Short problem: Take the material below and write it all out again exactly.

Dataset extract:

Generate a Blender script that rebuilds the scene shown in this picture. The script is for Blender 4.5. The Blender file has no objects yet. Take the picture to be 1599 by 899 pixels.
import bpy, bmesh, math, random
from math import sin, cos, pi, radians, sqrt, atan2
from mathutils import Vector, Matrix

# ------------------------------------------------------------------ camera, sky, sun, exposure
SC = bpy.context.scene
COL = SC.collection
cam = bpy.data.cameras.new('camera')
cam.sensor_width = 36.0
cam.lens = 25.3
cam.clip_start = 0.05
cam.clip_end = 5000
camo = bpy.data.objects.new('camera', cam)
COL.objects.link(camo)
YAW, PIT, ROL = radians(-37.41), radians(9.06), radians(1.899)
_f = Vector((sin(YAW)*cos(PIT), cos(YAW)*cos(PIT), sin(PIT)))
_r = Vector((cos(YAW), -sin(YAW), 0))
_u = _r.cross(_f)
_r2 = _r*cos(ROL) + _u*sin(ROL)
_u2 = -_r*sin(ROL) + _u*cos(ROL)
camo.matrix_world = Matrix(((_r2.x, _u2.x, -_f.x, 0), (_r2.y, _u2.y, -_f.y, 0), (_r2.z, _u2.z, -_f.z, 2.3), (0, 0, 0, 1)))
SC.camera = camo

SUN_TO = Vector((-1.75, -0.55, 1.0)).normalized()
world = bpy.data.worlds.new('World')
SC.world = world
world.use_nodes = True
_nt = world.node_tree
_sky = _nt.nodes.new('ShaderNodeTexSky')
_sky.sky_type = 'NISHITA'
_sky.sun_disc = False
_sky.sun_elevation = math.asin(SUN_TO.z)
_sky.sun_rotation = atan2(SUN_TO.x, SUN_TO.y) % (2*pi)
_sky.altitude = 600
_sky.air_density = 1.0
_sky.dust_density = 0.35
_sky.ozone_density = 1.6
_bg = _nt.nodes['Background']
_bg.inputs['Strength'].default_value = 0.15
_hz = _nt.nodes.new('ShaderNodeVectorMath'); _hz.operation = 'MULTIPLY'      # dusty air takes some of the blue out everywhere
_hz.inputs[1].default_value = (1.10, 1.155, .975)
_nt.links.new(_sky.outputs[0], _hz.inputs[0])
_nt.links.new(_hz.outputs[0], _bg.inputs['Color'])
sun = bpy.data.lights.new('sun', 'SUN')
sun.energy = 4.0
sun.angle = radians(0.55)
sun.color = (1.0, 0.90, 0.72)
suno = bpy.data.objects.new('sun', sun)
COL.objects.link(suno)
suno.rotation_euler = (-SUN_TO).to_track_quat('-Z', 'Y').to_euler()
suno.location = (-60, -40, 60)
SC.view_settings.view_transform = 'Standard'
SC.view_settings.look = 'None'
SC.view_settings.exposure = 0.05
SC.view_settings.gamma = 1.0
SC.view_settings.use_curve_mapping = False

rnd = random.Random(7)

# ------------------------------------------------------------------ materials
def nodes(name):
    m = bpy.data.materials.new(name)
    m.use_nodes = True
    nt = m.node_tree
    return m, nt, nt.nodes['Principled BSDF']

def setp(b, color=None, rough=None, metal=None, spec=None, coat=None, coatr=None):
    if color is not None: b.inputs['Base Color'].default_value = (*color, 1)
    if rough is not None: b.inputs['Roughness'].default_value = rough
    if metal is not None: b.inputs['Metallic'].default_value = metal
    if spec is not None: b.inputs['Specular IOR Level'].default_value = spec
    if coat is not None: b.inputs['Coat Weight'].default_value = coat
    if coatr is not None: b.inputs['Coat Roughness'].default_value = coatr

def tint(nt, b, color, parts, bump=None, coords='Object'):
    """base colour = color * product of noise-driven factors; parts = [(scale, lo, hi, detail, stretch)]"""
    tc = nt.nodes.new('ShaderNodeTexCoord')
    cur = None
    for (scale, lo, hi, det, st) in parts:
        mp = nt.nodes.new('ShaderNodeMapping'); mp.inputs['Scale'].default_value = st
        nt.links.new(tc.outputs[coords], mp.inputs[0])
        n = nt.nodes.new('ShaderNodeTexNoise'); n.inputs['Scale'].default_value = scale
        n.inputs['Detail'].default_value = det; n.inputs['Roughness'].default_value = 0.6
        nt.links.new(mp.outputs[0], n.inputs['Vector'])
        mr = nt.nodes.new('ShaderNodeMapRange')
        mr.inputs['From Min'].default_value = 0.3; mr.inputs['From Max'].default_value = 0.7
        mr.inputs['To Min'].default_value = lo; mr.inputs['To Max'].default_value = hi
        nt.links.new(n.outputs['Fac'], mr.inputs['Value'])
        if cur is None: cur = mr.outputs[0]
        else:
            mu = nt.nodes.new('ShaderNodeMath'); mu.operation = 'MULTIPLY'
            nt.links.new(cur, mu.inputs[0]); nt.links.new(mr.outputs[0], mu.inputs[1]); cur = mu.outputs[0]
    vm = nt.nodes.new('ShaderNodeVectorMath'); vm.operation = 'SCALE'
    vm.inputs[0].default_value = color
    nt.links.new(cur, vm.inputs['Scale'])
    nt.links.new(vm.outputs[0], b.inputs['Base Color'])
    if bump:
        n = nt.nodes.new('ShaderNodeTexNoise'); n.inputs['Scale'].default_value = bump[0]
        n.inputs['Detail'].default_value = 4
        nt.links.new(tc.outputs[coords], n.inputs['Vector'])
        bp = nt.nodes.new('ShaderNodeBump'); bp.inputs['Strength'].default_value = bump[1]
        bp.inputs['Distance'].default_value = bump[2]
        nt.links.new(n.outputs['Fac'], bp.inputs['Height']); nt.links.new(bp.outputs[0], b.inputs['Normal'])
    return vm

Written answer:
Generate a Blender script that rebuilds the scene shown in this picture. The script is for Blender 4.5. The Blender file has no objects yet. Take the picture to be 1599 by 899 pixels.
import bpy, bmesh, math, random
from math import sin, cos, pi, radians, sqrt, atan2
from mathutils import Vector, Matrix

# ------------------------------------------------------------------ camera, sky, sun, exposure
SC = bpy.context.scene
COL = SC.collection
cam = bpy.data.cameras.new('camera')
cam.sensor_width = 36.0
cam.lens = 25.3
cam.clip_start = 0.05
cam.clip_end = 5000
camo = bpy.data.objects.new('camera', cam)
COL.objects.link(camo)
YAW, PIT, ROL = radians(-37.41), radians(9.06), radians(1.899)
_f = Vector((sin(YAW)*cos(PIT), cos(YAW)*cos(PIT), sin(PIT)))
_r = Vector((cos(YAW), -sin(YAW), 0))
_u = _r.cross(_f)
_r2 = _r*cos(ROL) + _u*sin(ROL)
_u2 = -_r*sin(ROL) + _u*cos(ROL)
camo.matrix_world = Matrix(((_r2.x, _u2.x, -_f.x, 0), (_r2.y, _u2.y, -_f.y, 0), (_r2.z, _u2.z, -_f.z, 2.3), (0, 0, 0, 1)))
SC.camera = camo

SUN_TO = Vector((-1.75, -0.55, 1.0)).normalized()
world = bpy.data.worlds.new('World')
SC.world = world
world.use_nodes = True
_nt = world.node_tree
_sky = _nt.nodes.new('ShaderNodeTexSky')
_sky.sky_type = 'NISHITA'
_sky.sun_disc = False
_sky.sun_elevation = math.asin(SUN_TO.z)
_sky.sun_rotation = atan2(SUN_TO.x, SUN_TO.y) % (2*pi)
_sky.altitude = 600
_sky.air_density = 1.0
_sky.dust_density = 0.35
_sky.ozone_density = 1.6
_bg = _nt.nodes['Background']
_bg.inputs['Strength'].default_value = 0.15
_hz = _nt.nodes.new('ShaderNodeVectorMath'); _hz.operation = 'MULTIPLY'      # dusty air takes some of the blue out everywhere
_hz.inputs[1].default_value = (1.10, 1.155, .975)
_nt.links.new(_sky.outputs[0], _hz.inputs[0])
_nt.links.new(_hz.outputs[0], _bg.inputs['Color'])
sun = bpy.data.lights.new('sun', 'SUN')
sun.energy = 4.0
sun.angle = radians(0.55)
sun.color = (1.0, 0.90, 0.72)
suno = bpy.data.objects.new('sun', sun)
COL.objects.link(suno)
suno.rotation_euler = (-SUN_TO).to_track_quat('-Z', 'Y').to_euler()
suno.location = (-60, -40, 60)
SC.view_settings.view_transform = 'Standard'
SC.view_settings.look = 'None'
SC.view_settings.exposure = 0.05
SC.view_settings.gamma = 1.0
SC.view_settings.use_curve_mapping = False

rnd = random.Random(7)

# ------------------------------------------------------------------ materials
def nodes(name):
    m = bpy.data.materials.new(name)
    m.use_nodes = True
    nt = m.node_tree
    return m, nt, nt.nodes['Principled BSDF']

def setp(b, color=None, rough=None, metal=None, spec=None, coat=None, coatr=None):
    if color is not None: b.inputs['Base Color'].default_value = (*color, 1)
    if rough is not None: b.inputs['Roughness'].default_value = rough
    if metal is not None: b.inputs['Metallic'].default_value = metal
    if spec is not None: b.inputs['Specular IOR Level'].default_value = spec
    if coat is not None: b.inputs['Coat Weight'].default_value = coat
    if coatr is not None: b.inputs['Coat Roughness'].default_value = coatr

def tint(nt, b, color, parts, bump=None, coords='Object'):
    """base colour = color * product of noise-driven factors; parts = [(scale, lo, hi, detail, stretch)]"""
    tc = nt.nodes.new('ShaderNodeTexCoord')
    cur = None
    for (scale, lo, hi, det, st) in parts:
        mp = nt.nodes.new('ShaderNodeMapping'); mp.inputs['Scale'].default_value = st
        nt.links.new(tc.outputs[coords], mp.inputs[0])
        n = nt.nodes.new('ShaderNodeTexNoise'); n.inputs['Scale'].default_value = scale
        n.inputs['Detail'].default_value = det; n.inputs['Roughness'].default_value = 0.6
        nt.links.new(mp.outputs[0], n.inputs['Vector'])
        mr = nt.nodes.new('ShaderNodeMapRange')
        mr.inputs['From Min'].default_value = 0.3; mr.inputs['From Max'].default_value = 0.7
        mr.inputs['To Min'].default_value = lo; mr.inputs['To Max'].default_value = hi
        nt.links.new(n.outputs['Fac'], mr.inputs['Value'])
        if cur is None: cur = mr.outputs[0]
        else:
            mu = nt.nodes.new('ShaderNodeMath'); mu.operation = 'MULTIPLY'
            nt.links.new(cur, mu.inputs[0]); nt.links.new(mr.outputs[0], mu.inputs[1]); cur = mu.outputs[0]
    vm = nt.nodes.new('ShaderNodeVectorMath'); vm.operation = 'SCALE'
    vm.inputs[0].default_value = color
    nt.links.new(cur, vm.inputs['Scale'])
    nt.links.new(vm.outputs[0], b.inputs['Base Color'])
    if bump:
        n = nt.nodes.new('ShaderNodeTexNoise'); n.inputs['Scale'].default_value = bump[0]
        n.inputs['Detail'].default_value = 4
        nt.links.new(tc.outputs[coords], n.inputs['Vector'])
        bp = nt.nodes.new('ShaderNodeBump'); bp.inputs['Strength'].default_value = bump[1]
        bp.inputs['Distance'].default_value = bump[2]
        nt.links.new(n.outputs['Fac'], bp.inputs['Height']); nt.links.new(bp.outputs[0], b.inputs['Normal'])
    return vm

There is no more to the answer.